Sorumluluk ilgili hükümde bahsedildiği üzere kusursuz sorumluluğun özen sorumluluğu halidir. Yani eğer kişi, baktığı hayvanın zarar vermesini kendi çabasıyla engellemek için çaba göstermiş ancak buna rağmen hayvan kendi çabasıyla tüm özene rağmen zarara yol açtıysa doğacak zarardan sorumlu olmayacaktır. Buna en çok karşılaşılan kedilerin tavukları yemesi örneği ile bakabiliriz. Örneğin bir evcil kedi evden kaçıp komşunun tavuklarını öldürürse bunun sorumluluğundan kaçınmak pek mümkün olmayacaktır. Çünkü kedinin evden kaçıp gitmesinin sorumluluğu onu bakanlara aittir.
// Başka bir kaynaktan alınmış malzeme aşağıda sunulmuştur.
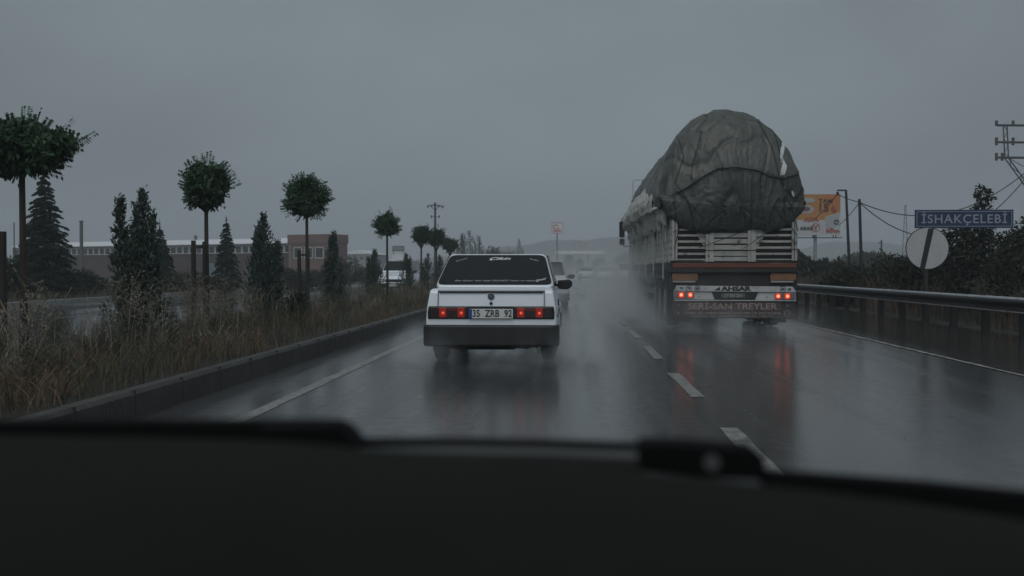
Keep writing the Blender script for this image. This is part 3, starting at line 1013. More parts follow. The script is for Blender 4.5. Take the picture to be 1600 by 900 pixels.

Hayvan bir başkası yada bir başkasına ait bir hayvan tarafından ürkütülme sonucunda bir zarara yol açarsa sorumluluk ne olacaktır? Örneği değiştirip soruyu şöyle soralım: Evden gittim, kedime bakması için bir arkadaşıma anahtarı verdim, arkadaşım kediyi evden yanlışlıkla kaçırmış, kedi kaçıp apartmanda güvercin bakan kişinin güvercin yumurtalarını yemiş. Bu durumda kim, neyden, ne kadar sorumlu? Bu durumda, kedi sahibi, güvercin sahibine karşı tüm zarardan sorumlu olmaya devam edecektir ancak oluşan zararlar için anahtarı verdiği ve kediyi evden kaçıran arkadaşına, güvercin sahibine ödemek zorunda kaldığı para miktarını ödemesi için başvurabilecektir.
Malınıza, Size Ya Da Bir Yakınınıza Zarar Veren Bir Hayvana Ne Yapabilirsiniz? (Yapmalı mısınız?)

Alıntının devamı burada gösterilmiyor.